On modern systems I have been getting crashes every time sound effects were enabled in setup. I tried different versions of SCUMM that come with the game and its demos, and every 7. version, where they seem to have made a switch to protected mode, behaved like that. I noticed, however that SCUMM version prior to v7 that were still real mode actually worked. So as an experiment I tried running full CD version using interpreter that describes itself as "6.5.0 (Nov 17 1993 14:32:10)" found with one of the demos for the game. It worked, even though it did not seem to be 100% compatible with the assets, the only obvious issue being wrong sampling frequency used for sound effects. So, without looking into the root cause, I have patched sound drivers to prefer 22k regardless of the actual initialization parameter game used, and that did the trick.
So I can start the game, watch the intro, walk around, travel around world map, race in the highway, speech is heard, saving and loading works, and while there is no sound setup in game menu, I can use the Ctrl+M, Ctrl+T, [, ], ,, ., +, - keys to achive the same result. All that with VSBHDA and no slowdown tools.

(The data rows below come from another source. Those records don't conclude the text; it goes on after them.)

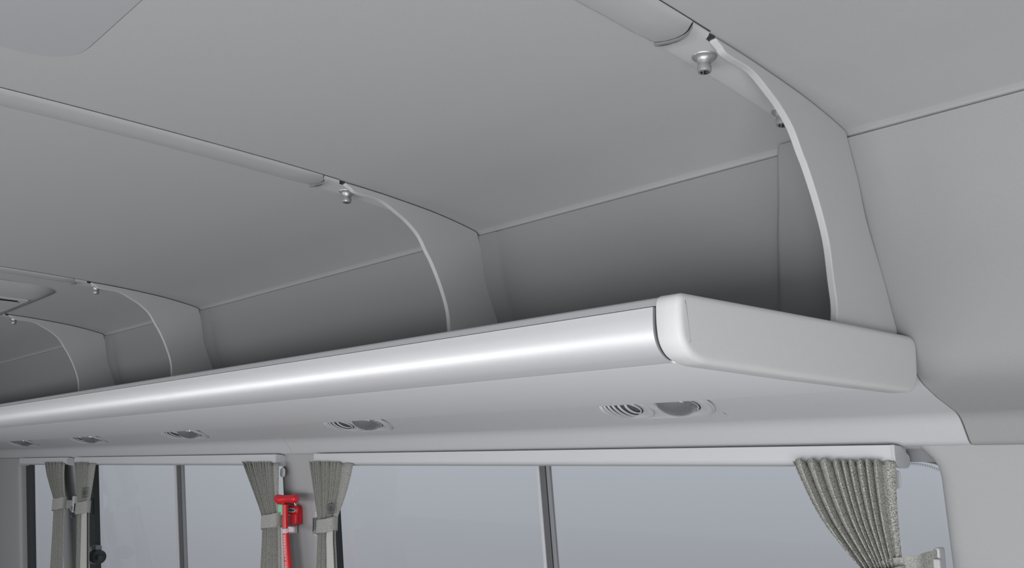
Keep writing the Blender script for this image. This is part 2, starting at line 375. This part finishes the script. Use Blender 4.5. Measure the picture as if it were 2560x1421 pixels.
# ================================================================= support brackets
FRONT = [(1799, 100), (1806, 118), (1817, 134), (1840, 150), (1885, 179), (1929, 233), (1953, 266), (1983, 319), (2006, 381), (2021, 420), (2048, 505), (2072, 600), (2085, 700), (2093, 762), (2093, 806)]
BACK = [(2245, 834), (2241, 805), (2200, 665), (2165, 545), (2145, 443), (2121, 352), (2115, 329)]
TOP = [(2062, 281), (2003, 233), (1914, 174), (1855, 133), (1798, 98)]
def yz(l): return [tuple(atA(u, v, .70))[1:] for u, v in l]
fr_ = catmull(yz(FRONT), 4); bk = catmull(yz(BACK), 3); tp = yz(TOP)
fr_[-1] = (fr_[-1][0], .1962); bk[0] = (bk[0][0]-.006, .1962)
bk = [(min(p[0], 1.4535+(0.5560-p[1])*.415), p[1]) for p in bk]
bk = [p for p in bk if p[1] < .552]+[(1.4535, .5590)]
tp = [(1.449-(1.449-1.069)*k/24, ceil_z(1.449-(1.449-1.069)*k/24)-.0022) for k in range(25)]
fr_ = [p for p in fr_ if p[1] < .5995]; fr_ = [(1.0665, ceil_z(1.0665)-.0035), (1.0690, .6035)]+fr_ if fr_[0][0] > 1.072 else fr_
BL = fr_+bk+tp
bo = (.70, 1.49, .196)
def bracket():
    b = empty('rack_bracket', *bo)
    extrude('blade', BL, .700, .7125, 'plastic', b, bo, True, angle=35, bevel=.0022)
    # mounting plate that follows the ceiling
    ys = [1.012+.012*k for k in range(36)]
    def row(a, edge):
        pass
    cols = [(.7005, 1.0125), (.7030, 1.0140), (.7120, 1.0205), (.7190, 1.0262), (.7300, 1.0305), (.7440, 1.0320), (.7600, 1.0295), (.7720, 1.0240), (.7760, 1.0220), (.7775, 1.0220)]
    v = []; f = []; NY = 34
    for ci, (a, ys0) in enumerate(cols):
        ye = 1.442
        for k in range(NY):
            t = k/(NY-1); y = ys0+(ye-ys0)*t
            s = min(1, max(0, (y-ys0)/.010)); edge = 0 if ci in (0, len(cols)-1) else .004
            if ci in (1, len(cols)-2): edge = .003
            fade = 1-.75*max(0, t-.55)/.45
            v.append((a, y, ceil_z(y)-.0008-(edge+.0035*(1-s) if edge else 0)*fade))
    for j in range(len(cols)-1):
        for i in range(NY-1):
            y = (v[j*NY+i][1]+v[j*NY+i+1][1])/2
            if j < 2 and y > 1.052: continue
            f.append((j*NY+i, j*NY+i+1, (j+1)*NY+i+1, (j+1)*NY+i))
    link('mounting_plate', v, f, 'plastic', b, bo, 45)
    box('plate_slot', .7005, .7110, 1.0535, 1.0655, .6075, .6095, 'dark', b, bo)
    for (a, y) in ((.744, 1.1005), (.752, 1.335)):
        sl = -(ceil_z(y+.02)-ceil_z(y-.02))/.04; n = Vector((0, -sl, -1)).normalized(); t = Vector((0, -n.z, n.y)); z0 = ceil_z(y)-.0045
        fn = lambda p, q, h, a=a, y=y, n=n, t=t, z0=z0: (a+p, y+t.y*q+n.y*h, z0+t.z*q+n.z*h)
        w = lathe('screw_collar', [(.0185, 0), (.0190, .0012), (.0182, .0026), (.0150, .0034), (.0118, .0062), (.0104, .0105), (.0098, .0125)], 'screw', b, bo, fn)
        lathe('screw_head', [(.0088, .0120), (.0088, .0155), (.0104, .0165), (.0108, .0185), (.0106, .0235), (.0096, .0262), (.0070, .0266)], 'screw', w, bo, fn)
        lathe('screw_socket', [(.0068, .0262), (.0064, .0269), (.002, .0269)], 'socket', w, bo, fn)
        for q in range(3):
            th = q*2.1+.5
            lathe('socket_pin', [(.0013, .0266), (.0012, .0276), (.0006, .0279)], 'chrome', w, bo, lambda p, qq, h, th=th, fn=fn: fn(p+.0038*math.cos(th), qq+.0038*math.sin(th), h), n=8)
    return b
br = bracket()
LB = ['large pale grey curved rack bracket rising beside the rack end cap, nearest of four',
      'grey curved rack bracket in the middle of the rack, second from its end cap',
      'dark shaded curved rack bracket third from the end cap of the rack',
      'small curved rack bracket farthest along the luggage rack, beside the ceiling air outlet']
for i, a in enumerate(RIBS):
    o = br if i == 0 else copy_tree(br)
    o.location = (-a, bo[1], bo[2]); tag(o, LB[i], 'bracket', 'brackets holding the luggage rack')

# ================================================================= roof strips
def roof_strip():
    so = (.738, .2, .60); s = empty('ceiling_strip', *so)
    cols = [(.6985, 1.0090), (.7005, 1.0100), (.7120, 1.0185), (.7190, 1.0240), (.7300, 1.0285), (.7440, 1.0300), (.7600, 1.0278), (.7720, 1.0220), (.7765, 1.0195), (.7790, 1.0190)]
    hh = [0, .0042, .0056, .0066, .0075, .0078, .0066, .0046, .0036, 0]
    v = []; f = []; NY = 50
    for ci, (a, ye) in enumerate(cols):
        for k in range(NY):
            t = k/(NY-1); y = -1.0+(ye+1.0)*t
            e = 1 if k < NY-1 else .2
            v.append((a, y, ceil_z(y)-.0006-hh[ci]*e))
    for j in range(len(cols)-1):
        for i in range(NY-1): f.append((j*NY+i, j*NY+i+1, (j+1)*NY+i+1, (j+1)*NY+i))
    link('strip_cover', v, f, 'strip', s, so, 60)
    gv = []; gf = []
    for a, ye in cols[1:-1]:
        for d in (-.0010, .0028): gv.append((a, ye+d, ceil_z(ye+d)-.0012))
    for j in range(len(cols)-3): gf.append((2*j, 2*j+1, 2*j+3, 2*j+2))
    link('end_joint', gv, gf, 'dark', s, so)
    ev = []; ef = []
    for k in range(NY):
        y = -1.0+2.05*k/(NY-1)
        for d in (.6970, .6990): ev.append((d, y, ceil_z(y)-.0009))
    for i in range(NY-1): ef.append((2*i, 2*i+1, 2*i+3, 2*i+2))
    link('edge_joint', ev, ef, 'dark', s, so)
    return s, so
rs, so = roof_strip()
LS = ['broad satin grey roof strip crossing the top edge to the nearest bracket', 'long grey roof strip across the ceiling ending at the second bracket with a small highlight',
      'narrow grey roof strip at the left edge ending at the third bracket', 'roof strip at the far left running to the farthest bracket']
for i, a in enumerate(RIBS):
    o = rs if i == 0 else copy_tree(rs)
    o.location = (-(a+.038), so[1], so[2]); tag(o, LS[i], 'roof strip', 'roof strips between the ceiling panels')

# roof hatch panel
hp = rrect(.30, 1.487, -.45, .429, .09, 10)
hz = lambda a, y, z: (a, y, ceil_z(y)-z)
hv = []; hf = []
hatch = prism('roof_hatch', hp, -.003, .0022, 'hatch', None, (.9, 0, .62), fn=lambda a, y, z: (a, y, .6282-z)); 
tag(hatch, 'faint flat ceiling hatch panel with a rounded corner at the upper left', 'hatch')

# ceiling air outlet
vo_ = (4.0, .75, .60)
av = empty('ceiling_air_outlet', *vo_, 'low grey ceiling air outlet with a slatted grille at the far left', 'air outlet')
def ring_loft(name, rings, m, parent, org, cap=True):
    N = len(rings[0]); v = [p for r in rings for p in r]; f = []
    for j in range(len(rings)-1):
        for i in range(N): f.append((j*N+i, j*N+(i+1) % N, (j+1)*N+(i+1) % N, (j+1)*N+i))
    if cap: f.append(tuple(range((len(rings)-1)*N, len(rings)*N)))
    return link(name, v, f, m, parent, org, 40)
def rz(a0, a1, y0, y1, r, d): return [(p[0], p[1], ceil_z(p[1])-d) for p in rrect(a0, a1, y0, y1, r, 8)]
ring_loft('housing', [rz(3.44, 4.80, .40, 1.045, .11, .0), rz(3.445, 4.79, .41, 1.040, .11, .006), rz(3.50, 4.75, .45, 1.010, .09, .022), rz(3.56, 4.7, .49, .985, .06, .026), rz(3.60, 4.68, .52, .975, .03, .026)], 'headliner', av, vo_)
def frame_rect(name, a0, a1, y0, y1, w, d0, d1, m, parent, org):
    O = [(a0, y0), (a1, y0), (a1, y1), (a0, y1)]; I = [(a0+w, y0+w), (a1-w, y0+w), (a1-w, y1-w), (a0+w, y1-w)]
    v = [(p[0], p[1], ceil_z(p[1])-d0) for p in O+I]+[(p[0], p[1], ceil_z(p[1])-d1) for p in O+I]; f = []
    for i in range(4):
        k = (i+1) % 4; f += [(8+i, 8+k, 12+k, 12+i), (i, k, 8+k, 8+i), (4+i, 4+k, 12+k, 12+i)]
    return link(name, v, f, m, parent, org, 30)
frame_rect('grille_frame', 3.62, 4.62, .55, .985, .022, .024, .031, 'plastic', av, vo_)
box('grille_backing', 3.64, 4.60, .57, .965, .5868, .5880, 'dark', av, vo_)
for k in range(20):
    a = 3.665+k*.046
    link('slat', [(a, .575, .5865), (a+.020, .575, .5835), (a+.020, .962, .5800), (a, .962, .5835), (a, .575, .584), (a+.020, .575, .581), (a+.020, .962, .5775), (a, .962, .581)],
         [(0, 1, 2, 3), (4, 5, 6, 7), (0, 1, 5, 4), (1, 2, 6, 5), (2, 3, 7, 6), (3, 0, 4, 7)], 'headliner', av, vo_)

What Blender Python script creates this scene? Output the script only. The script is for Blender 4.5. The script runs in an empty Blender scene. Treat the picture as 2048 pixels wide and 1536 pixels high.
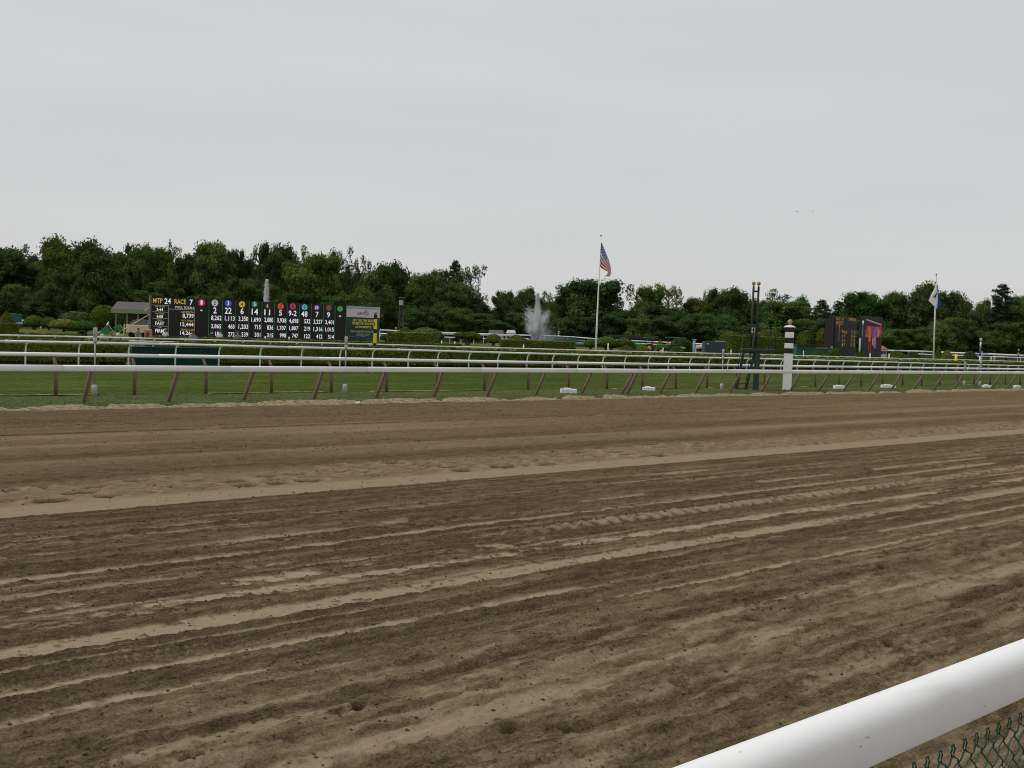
import bpy, bmesh, math, random
import numpy as np
from mathutils import Vector, Matrix

S = bpy.context.scene
COL = S.collection
R = math.radians
# ------------------------------------------------------------------ camera
FPX, EYE = 2105.0, 2.4
ROLL, PITCH = R(2.045), R(2.729)
FW = np.array([0, math.cos(PITCH), -math.sin(PITCH)])
UP0 = np.array([0, math.sin(PITCH), math.cos(PITCH)])
RT0 = np.array([1.0, 0, 0])
RT = math.cos(ROLL) * RT0 + math.sin(ROLL) * UP0
UP = -math.sin(ROLL) * RT0 + math.cos(ROLL) * UP0
cam_d = bpy.data.cameras.new('camera')
cam_d.sensor_width = 36
cam_d.lens = FPX / 2048 * 36
cam_d.clip_start = 0.05
cam_d.clip_end = 6000
cam = bpy.data.objects.new('camera', cam_d)
COL.objects.link(cam)
m = Matrix.Identity(4)
for i in range(3):
    m[i][0], m[i][1], m[i][2] = RT[i], UP[i], -FW[i]
m[2][3] = EYE
cam.matrix_world = m
S.camera = cam
# ------------------------------------------------------------------ world, sun
SUN_EL, SUN_AZ = R(52), R(-92)      # azimuth from +Y towards +X
w = bpy.data.worlds.new('World')
S.world = w
w.use_nodes = True
nt = w.node_tree
for n_ in list(nt.nodes):
    nt.nodes.remove(n_)
def wn(t, **k):
    n_ = nt.nodes.new(t)
    for a, b in k.items():
        setattr(n_, a, b)
    return n_
sky = wn('ShaderNodeTexSky', sky_type='NISHITA', sun_disc=False)
sky.sun_elevation = SUN_EL
sky.sun_rotation = SUN_AZ
tc = wn('ShaderNodeTexCoord')
sep = wn('ShaderNodeSeparateXYZ')
nt.links.new(tc.outputs['Generated'], sep.inputs[0])
ramp = wn('ShaderNodeValToRGB')
ramp.color_ramp.elements[0].position = 0.0
ramp.color_ramp.elements[0].color = (6.30, 6.28, 6.20, 1)
ramp.color_ramp.elements[1].position = 1.0
ramp.color_ramp.elements[1].color = (6.95, 7.10, 7.20, 1)
e = ramp.color_ramp.elements.new(0.33)
e.color = (6.48, 6.62, 6.70, 1)
e = ramp.color_ramp.elements.new(0.1)
e.color = (6.38, 6.42, 6.42, 1)
nt.links.new(sep.outputs['Z'], ramp.inputs[0])
mp = wn('ShaderNodeMapping')
mp.inputs['Scale'].default_value = (1.1, 1.1, 7.0)
mp.inputs['Rotation'].default_value = (0.0, 0.05, 0)
nt.links.new(tc.outputs['Generated'], mp.inputs[0])
nz = wn('ShaderNodeTexNoise')
nz.inputs['Scale'].default_value = 1.7
nz.inputs['Detail'].default_value = 5
nz.inputs['Roughness'].default_value = 0.5
nt.links.new(mp.outputs[0], nz.inputs['Vector'])
mr = wn('ShaderNodeMapRange')
mr.inputs[1].default_value = 0.3
mr.inputs[2].default_value = 0.7
mr.inputs[3].default_value = 0.965
mr.inputs[4].default_value = 1.035
nt.links.new(nz.outputs[0], mr.inputs[0])
mul = wn('ShaderNodeVectorMath', operation='SCALE')
nt.links.new(ramp.outputs[0], mul.inputs[0])
nt.links.new(mr.outputs[0], mul.inputs['Scale'])
mx = wn('ShaderNodeMix', data_type='RGBA')
mx.inputs[0].default_value = 0.93
nt.links.new(sky.outputs[0], mx.inputs[6])
nt.links.new(mul.outputs[0], mx.inputs[7])
bg = wn('ShaderNodeBackground')
bg.inputs[1].default_value = 0.1
nt.links.new(mx.outputs[2], bg.inputs[0])
wo = wn('ShaderNodeOutputWorld')
nt.links.new(bg.outputs[0], wo.inputs[0])

sl = bpy.data.lights.new('sun', 'SUN')
sl.energy = 1.5
sl.angle = R(10)
sl.color = (1.0, 0.96, 0.9)
so = bpy.data.objects.new('sun', sl)
COL.objects.link(so)
sd = Vector((math.sin(SUN_AZ) * math.cos(SUN_EL), math.cos(SUN_AZ) * math.cos(SUN_EL), math.sin(SUN_EL)))
so.rotation_euler = sd.to_track_quat('Z', 'Y').to_euler()
so.location = (0, 0, 60)
S.cycles.pixel_filter_type = 'BLACKMAN_HARRIS'
S.cycles.filter_width = 1.0
vs = S.view_settings
vs.view_transform = 'Standard'
vs.look = 'None'
vs.exposure = 0.0
vs.gamma = 1.0
vs.use_curve_mapping = False

# ------------------------------------------------------------------ frames of reference
TH = R(48.6)
N = np.array([-math.cos(TH), math.sin(TH), 0.0])     # across the track, away from the stand
U = np.array([math.sin(TH), math.cos(TH), 0.0])      # along the track
def SD(s, d, z=0.0):
    return Vector(tuple(U * s + N * d + np.array([0, 0, z])))
def ray(px, py):
    return FW + RT * (px - 1024) / FPX - UP * (py - 768) / FPX
def at_y(px, py, Y):           # point on the sight line at depth Y
    r = ray(px, py)
    t = Y / r[1]
    return np.array([r[0] * t, Y, EYE + r[2] * t])
def at_d(px, py, d):           # point on the sight line in the vertical plane at distance d across
    r = ray(px, py)
    t = d / (r @ N)
    return r * t + np.array([0, 0, EYE])
def at_g(px, py, h=0.0):
    r = ray(px, py)
    t = (h - EYE) / r[2]
    return r * t + np.array([0, 0, EYE])
def s_at(px, d):               # s where column px (near the horizon) meets the line at distance d
    r = ray(px, 632 + 0.0352 * px)
    t = d / (r @ N)
    return float((r * t) @ U)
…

I couldn't be happier, if only not for an error message I am getting at the very beginning of the game once. It complains about "unplayable" heap state and reports 370k free memory. After I dismiss it all goes well (as described above).
So since there are quite a few expers on SCUMM on the boards, what's your opinion? Is it possible to finish the talkie in the realmode Interpreter version? Was this perhaps tried before? And what's the significance of the heap warning?..
Oh, and one more question: does the game use CD audio tracks in-game, or are those given as a bonus to listen in the launcher? I never played the CD-version in the past so curious if DOS machine without a CD drive is in fact feasible for a playthrough... which I am contemplating now.